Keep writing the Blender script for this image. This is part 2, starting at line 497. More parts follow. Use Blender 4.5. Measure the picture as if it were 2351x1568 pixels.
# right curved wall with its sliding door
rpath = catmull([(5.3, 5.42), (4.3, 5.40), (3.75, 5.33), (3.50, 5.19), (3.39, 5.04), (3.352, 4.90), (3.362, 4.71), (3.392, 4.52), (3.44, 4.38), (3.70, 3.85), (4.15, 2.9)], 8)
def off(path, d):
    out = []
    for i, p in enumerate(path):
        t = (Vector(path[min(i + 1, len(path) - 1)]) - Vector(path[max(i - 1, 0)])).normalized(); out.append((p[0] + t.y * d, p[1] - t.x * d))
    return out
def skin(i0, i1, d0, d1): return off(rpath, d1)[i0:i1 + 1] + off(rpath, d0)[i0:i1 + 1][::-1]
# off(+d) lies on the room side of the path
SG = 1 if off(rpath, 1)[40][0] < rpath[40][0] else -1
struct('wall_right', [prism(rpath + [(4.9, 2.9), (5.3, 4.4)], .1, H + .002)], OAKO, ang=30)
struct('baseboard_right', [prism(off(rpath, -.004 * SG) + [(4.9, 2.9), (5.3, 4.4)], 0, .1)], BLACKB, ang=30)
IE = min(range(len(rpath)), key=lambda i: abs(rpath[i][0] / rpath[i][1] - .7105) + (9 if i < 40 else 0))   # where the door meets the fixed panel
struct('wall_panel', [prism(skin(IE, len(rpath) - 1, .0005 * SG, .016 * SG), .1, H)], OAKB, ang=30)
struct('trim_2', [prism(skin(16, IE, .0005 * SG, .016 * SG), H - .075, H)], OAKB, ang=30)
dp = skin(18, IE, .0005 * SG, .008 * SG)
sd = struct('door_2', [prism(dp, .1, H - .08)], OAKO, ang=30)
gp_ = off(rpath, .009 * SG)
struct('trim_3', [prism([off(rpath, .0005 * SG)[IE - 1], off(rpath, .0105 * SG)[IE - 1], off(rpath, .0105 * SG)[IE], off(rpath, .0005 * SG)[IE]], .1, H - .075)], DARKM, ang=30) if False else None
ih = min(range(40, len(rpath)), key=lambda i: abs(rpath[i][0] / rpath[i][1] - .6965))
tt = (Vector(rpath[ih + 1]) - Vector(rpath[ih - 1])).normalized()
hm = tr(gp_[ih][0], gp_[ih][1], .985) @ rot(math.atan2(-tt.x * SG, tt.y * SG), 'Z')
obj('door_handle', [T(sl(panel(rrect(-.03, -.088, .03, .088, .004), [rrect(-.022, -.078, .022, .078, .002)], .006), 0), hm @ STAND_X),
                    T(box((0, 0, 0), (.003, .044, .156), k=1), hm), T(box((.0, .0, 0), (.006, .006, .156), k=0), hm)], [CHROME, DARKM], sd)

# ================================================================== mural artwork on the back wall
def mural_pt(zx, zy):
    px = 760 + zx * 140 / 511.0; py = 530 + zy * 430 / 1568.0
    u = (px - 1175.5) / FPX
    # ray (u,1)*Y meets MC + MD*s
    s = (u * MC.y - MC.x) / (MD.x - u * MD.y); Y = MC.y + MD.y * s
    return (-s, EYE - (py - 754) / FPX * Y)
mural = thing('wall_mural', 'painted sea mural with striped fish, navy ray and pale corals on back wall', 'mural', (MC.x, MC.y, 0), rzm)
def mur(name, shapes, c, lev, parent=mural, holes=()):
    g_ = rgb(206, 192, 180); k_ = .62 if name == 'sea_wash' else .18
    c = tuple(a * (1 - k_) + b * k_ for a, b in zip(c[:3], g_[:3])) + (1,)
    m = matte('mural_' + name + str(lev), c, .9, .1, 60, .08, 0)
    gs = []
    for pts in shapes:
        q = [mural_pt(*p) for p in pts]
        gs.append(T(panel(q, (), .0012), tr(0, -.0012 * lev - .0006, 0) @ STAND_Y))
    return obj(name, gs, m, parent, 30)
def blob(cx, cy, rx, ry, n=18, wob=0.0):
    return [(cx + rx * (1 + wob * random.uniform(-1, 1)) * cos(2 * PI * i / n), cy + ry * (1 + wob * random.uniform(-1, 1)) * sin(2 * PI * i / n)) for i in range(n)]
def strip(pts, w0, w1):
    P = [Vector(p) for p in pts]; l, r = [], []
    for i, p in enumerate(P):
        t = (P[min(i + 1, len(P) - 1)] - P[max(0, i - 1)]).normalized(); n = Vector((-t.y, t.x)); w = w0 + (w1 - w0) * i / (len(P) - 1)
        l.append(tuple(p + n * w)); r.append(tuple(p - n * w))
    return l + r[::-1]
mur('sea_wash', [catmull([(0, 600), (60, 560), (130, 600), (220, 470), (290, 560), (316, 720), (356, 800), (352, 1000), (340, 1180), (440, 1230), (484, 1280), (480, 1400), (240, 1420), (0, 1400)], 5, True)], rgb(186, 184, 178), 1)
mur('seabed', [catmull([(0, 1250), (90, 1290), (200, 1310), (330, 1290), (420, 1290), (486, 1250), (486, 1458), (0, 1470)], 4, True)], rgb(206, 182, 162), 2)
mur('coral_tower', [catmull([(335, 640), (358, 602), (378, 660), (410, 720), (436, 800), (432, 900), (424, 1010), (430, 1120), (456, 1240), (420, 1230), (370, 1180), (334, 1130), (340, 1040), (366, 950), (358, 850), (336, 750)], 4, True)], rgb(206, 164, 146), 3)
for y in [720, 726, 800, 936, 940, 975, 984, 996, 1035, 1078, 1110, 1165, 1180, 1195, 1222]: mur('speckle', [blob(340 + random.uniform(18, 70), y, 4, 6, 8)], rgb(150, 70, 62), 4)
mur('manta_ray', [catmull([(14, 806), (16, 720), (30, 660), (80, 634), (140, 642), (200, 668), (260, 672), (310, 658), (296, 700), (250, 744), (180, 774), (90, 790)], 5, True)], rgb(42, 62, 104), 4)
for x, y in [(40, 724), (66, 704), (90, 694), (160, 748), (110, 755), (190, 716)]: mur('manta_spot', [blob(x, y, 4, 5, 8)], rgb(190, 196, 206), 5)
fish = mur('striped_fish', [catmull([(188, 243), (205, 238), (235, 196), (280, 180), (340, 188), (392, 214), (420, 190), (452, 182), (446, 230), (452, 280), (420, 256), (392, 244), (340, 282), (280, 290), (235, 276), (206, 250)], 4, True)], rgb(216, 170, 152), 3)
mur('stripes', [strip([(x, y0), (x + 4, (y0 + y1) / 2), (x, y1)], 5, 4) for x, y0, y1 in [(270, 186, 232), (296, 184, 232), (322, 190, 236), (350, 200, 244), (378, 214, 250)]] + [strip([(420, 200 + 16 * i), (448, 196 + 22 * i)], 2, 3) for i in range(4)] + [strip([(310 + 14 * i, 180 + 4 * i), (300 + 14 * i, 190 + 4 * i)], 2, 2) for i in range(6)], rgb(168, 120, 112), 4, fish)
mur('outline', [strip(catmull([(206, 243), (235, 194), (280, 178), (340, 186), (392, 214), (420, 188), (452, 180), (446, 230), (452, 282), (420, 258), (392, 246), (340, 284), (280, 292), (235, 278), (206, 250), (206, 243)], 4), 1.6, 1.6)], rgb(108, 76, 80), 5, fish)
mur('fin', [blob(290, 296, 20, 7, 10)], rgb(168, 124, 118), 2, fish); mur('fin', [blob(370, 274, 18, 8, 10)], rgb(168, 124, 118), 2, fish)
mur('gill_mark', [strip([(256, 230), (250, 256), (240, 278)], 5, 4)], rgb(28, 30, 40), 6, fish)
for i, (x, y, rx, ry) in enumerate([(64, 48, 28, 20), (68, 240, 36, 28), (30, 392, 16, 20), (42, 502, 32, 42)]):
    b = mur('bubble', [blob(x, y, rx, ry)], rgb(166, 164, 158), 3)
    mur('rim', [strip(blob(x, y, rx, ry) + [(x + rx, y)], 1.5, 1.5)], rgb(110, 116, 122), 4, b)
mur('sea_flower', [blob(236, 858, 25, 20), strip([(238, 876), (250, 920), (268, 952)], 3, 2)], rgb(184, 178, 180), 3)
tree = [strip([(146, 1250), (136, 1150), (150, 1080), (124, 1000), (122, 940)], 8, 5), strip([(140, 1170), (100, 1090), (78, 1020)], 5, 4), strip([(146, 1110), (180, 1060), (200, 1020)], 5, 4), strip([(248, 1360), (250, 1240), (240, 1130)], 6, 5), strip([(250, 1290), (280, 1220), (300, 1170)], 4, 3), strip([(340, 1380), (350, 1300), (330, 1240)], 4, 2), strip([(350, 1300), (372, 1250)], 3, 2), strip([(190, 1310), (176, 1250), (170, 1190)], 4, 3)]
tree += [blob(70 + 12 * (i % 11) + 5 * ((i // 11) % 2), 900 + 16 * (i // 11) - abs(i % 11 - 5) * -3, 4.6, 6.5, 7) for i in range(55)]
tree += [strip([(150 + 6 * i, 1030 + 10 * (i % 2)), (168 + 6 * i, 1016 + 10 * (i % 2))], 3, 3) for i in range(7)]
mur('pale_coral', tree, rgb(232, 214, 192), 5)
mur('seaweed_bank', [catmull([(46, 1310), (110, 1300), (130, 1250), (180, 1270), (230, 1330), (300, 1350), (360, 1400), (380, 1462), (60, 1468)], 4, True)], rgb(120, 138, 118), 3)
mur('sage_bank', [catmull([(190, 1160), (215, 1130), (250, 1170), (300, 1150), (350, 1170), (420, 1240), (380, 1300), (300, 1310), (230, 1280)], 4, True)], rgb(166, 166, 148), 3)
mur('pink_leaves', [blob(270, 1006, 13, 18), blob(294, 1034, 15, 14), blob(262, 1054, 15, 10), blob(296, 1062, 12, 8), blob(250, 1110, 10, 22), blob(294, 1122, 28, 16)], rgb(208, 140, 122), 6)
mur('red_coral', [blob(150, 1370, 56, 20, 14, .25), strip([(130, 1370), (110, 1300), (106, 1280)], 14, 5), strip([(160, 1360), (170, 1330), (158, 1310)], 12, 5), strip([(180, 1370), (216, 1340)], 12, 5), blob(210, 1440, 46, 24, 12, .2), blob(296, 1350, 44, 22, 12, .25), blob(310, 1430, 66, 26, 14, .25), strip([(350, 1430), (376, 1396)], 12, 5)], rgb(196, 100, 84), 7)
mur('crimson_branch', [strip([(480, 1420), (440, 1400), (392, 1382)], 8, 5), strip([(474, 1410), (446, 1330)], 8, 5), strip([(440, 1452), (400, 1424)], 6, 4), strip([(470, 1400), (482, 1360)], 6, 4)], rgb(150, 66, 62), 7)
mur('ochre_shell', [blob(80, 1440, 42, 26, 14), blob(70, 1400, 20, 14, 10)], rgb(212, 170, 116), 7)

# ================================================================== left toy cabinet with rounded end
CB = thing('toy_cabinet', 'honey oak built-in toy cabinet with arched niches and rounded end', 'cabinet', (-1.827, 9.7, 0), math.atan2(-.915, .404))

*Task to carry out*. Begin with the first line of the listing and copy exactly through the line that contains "[CHROME, DARKM], sd)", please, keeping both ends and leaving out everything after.

*Written solution*.
Keep writing the Blender script for this image. This is part 2, starting at line 497. More parts follow. Use Blender 4.5. Measure the picture as if it were 2351x1568 pixels.
# right curved wall with its sliding door
rpath = catmull([(5.3, 5.42), (4.3, 5.40), (3.75, 5.33), (3.50, 5.19), (3.39, 5.04), (3.352, 4.90), (3.362, 4.71), (3.392, 4.52), (3.44, 4.38), (3.70, 3.85), (4.15, 2.9)], 8)
def off(path, d):
    out = []
    for i, p in enumerate(path):
        t = (Vector(path[min(i + 1, len(path) - 1)]) - Vector(path[max(i - 1, 0)])).normalized(); out.append((p[0] + t.y * d, p[1] - t.x * d))
    return out
def skin(i0, i1, d0, d1): return off(rpath, d1)[i0:i1 + 1] + off(rpath, d0)[i0:i1 + 1][::-1]
# off(+d) lies on the room side of the path
SG = 1 if off(rpath, 1)[40][0] < rpath[40][0] else -1
struct('wall_right', [prism(rpath + [(4.9, 2.9), (5.3, 4.4)], .1, H + .002)], OAKO, ang=30)
struct('baseboard_right', [prism(off(rpath, -.004 * SG) + [(4.9, 2.9), (5.3, 4.4)], 0, .1)], BLACKB, ang=30)
IE = min(range(len(rpath)), key=lambda i: abs(rpath[i][0] / rpath[i][1] - .7105) + (9 if i < 40 else 0))   # where the door meets the fixed panel
struct('wall_panel', [prism(skin(IE, len(rpath) - 1, .0005 * SG, .016 * SG), .1, H)], OAKB, ang=30)
struct('trim_2', [prism(skin(16, IE, .0005 * SG, .016 * SG), H - .075, H)], OAKB, ang=30)
dp = skin(18, IE, .0005 * SG, .008 * SG)
sd = struct('door_2', [prism(dp, .1, H - .08)], OAKO, ang=30)
gp_ = off(rpath, .009 * SG)
struct('trim_3', [prism([off(rpath, .0005 * SG)[IE - 1], off(rpath, .0105 * SG)[IE - 1], off(rpath, .0105 * SG)[IE], off(rpath, .0005 * SG)[IE]], .1, H - .075)], DARKM, ang=30) if False else None
ih = min(range(40, len(rpath)), key=lambda i: abs(rpath[i][0] / rpath[i][1] - .6965))
tt = (Vector(rpath[ih + 1]) - Vector(rpath[ih - 1])).normalized()
hm = tr(gp_[ih][0], gp_[ih][1], .985) @ rot(math.atan2(-tt.x * SG, tt.y * SG), 'Z')
obj('door_handle', [T(sl(panel(rrect(-.03, -.088, .03, .088, .004), [rrect(-.022, -.078, .022, .078, .002)], .006), 0), hm @ STAND_X),
                    T(box((0, 0, 0), (.003, .044, .156), k=1), hm), T(box((.0, .0, 0), (.006, .006, .156), k=0), hm)], [CHROME, DARKM], sd)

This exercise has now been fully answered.